Brand New Ancients, Tempest's 2013 book of poetry that won the Ted Hughes Prize for Innovation leaves you rocked, stirred and unmoored - and she manages the same on stage with Chaos. Her narrative captures the desperation of youth in England, the bars she spits intense and relentless.

Musically, Chaos is the follow up to her 2014 Mercury Prize-nominated Everybody Down and, whether tempered by the current political storm, Tempest has something else, and it translates on stage to a performance filled with tension, frustration, and drama.

Tempest performed the album from top to bottom in its entirety- it wouldn’t be appropriate to hear it in any other format. Whilst Let Them Eat Chaos recognises the sense of futility felt by those living in a modern, divided Britain, it simultaneously inhabits  the all-too-relatable tableau of a Friday-night high street, deftly weaving from political and environmental anxieties to our pacification by modern consumer culture.
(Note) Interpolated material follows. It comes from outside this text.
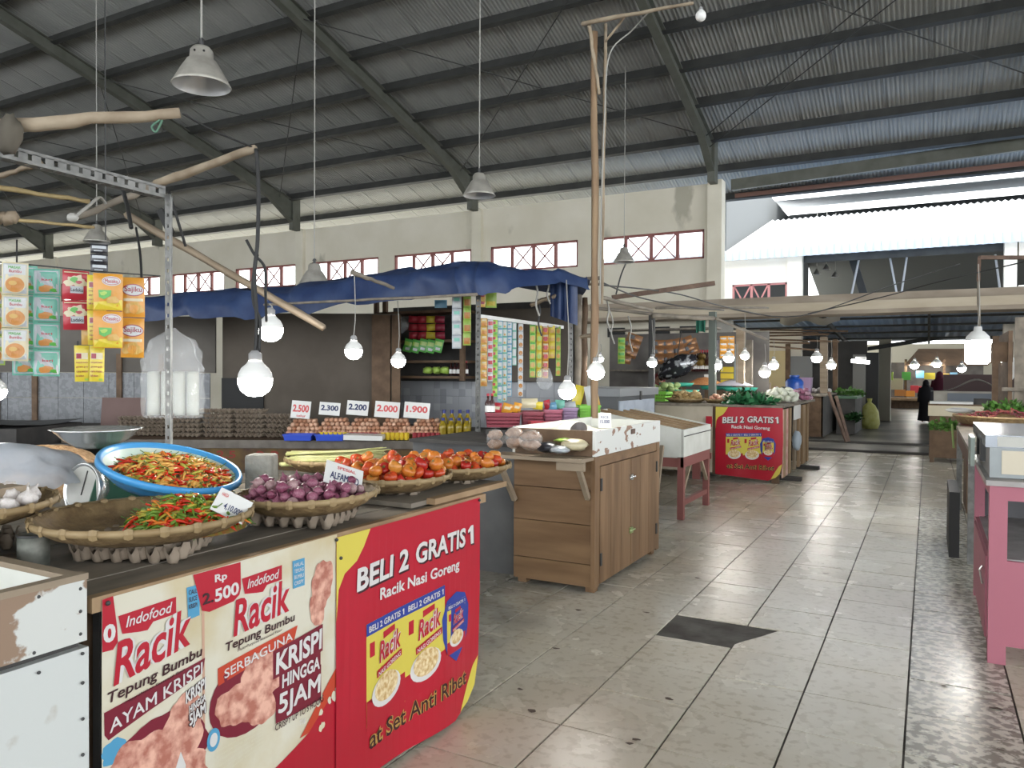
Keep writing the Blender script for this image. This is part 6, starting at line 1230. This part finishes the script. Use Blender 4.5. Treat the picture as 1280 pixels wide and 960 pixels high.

She brings it to life with a blinding life show.

The biggest cheers follow the political call-outs on Europe is Lost, and the final song, Tunnel Vision, ends with a thunderous round of applause that Tempest admitted left her rattled.

She closed the night with a spoken word piece that she has been working on with long-time collaborator & producer of Chaos, Dan Carey. During this piano-accompanied piece, Tempest was silhouetted against a backdrop of warm white lights, issuing a clarion call for the urgent need for “more empathy, less greed”.

This is Tempest at her most life-affirming and intimate; her refrain “there is so much peace to be found just in people’s faces” leaves us with an unerring sense of community and the hope to be found in each other, as well as in the arts.

5*, and we’d give it more if we could.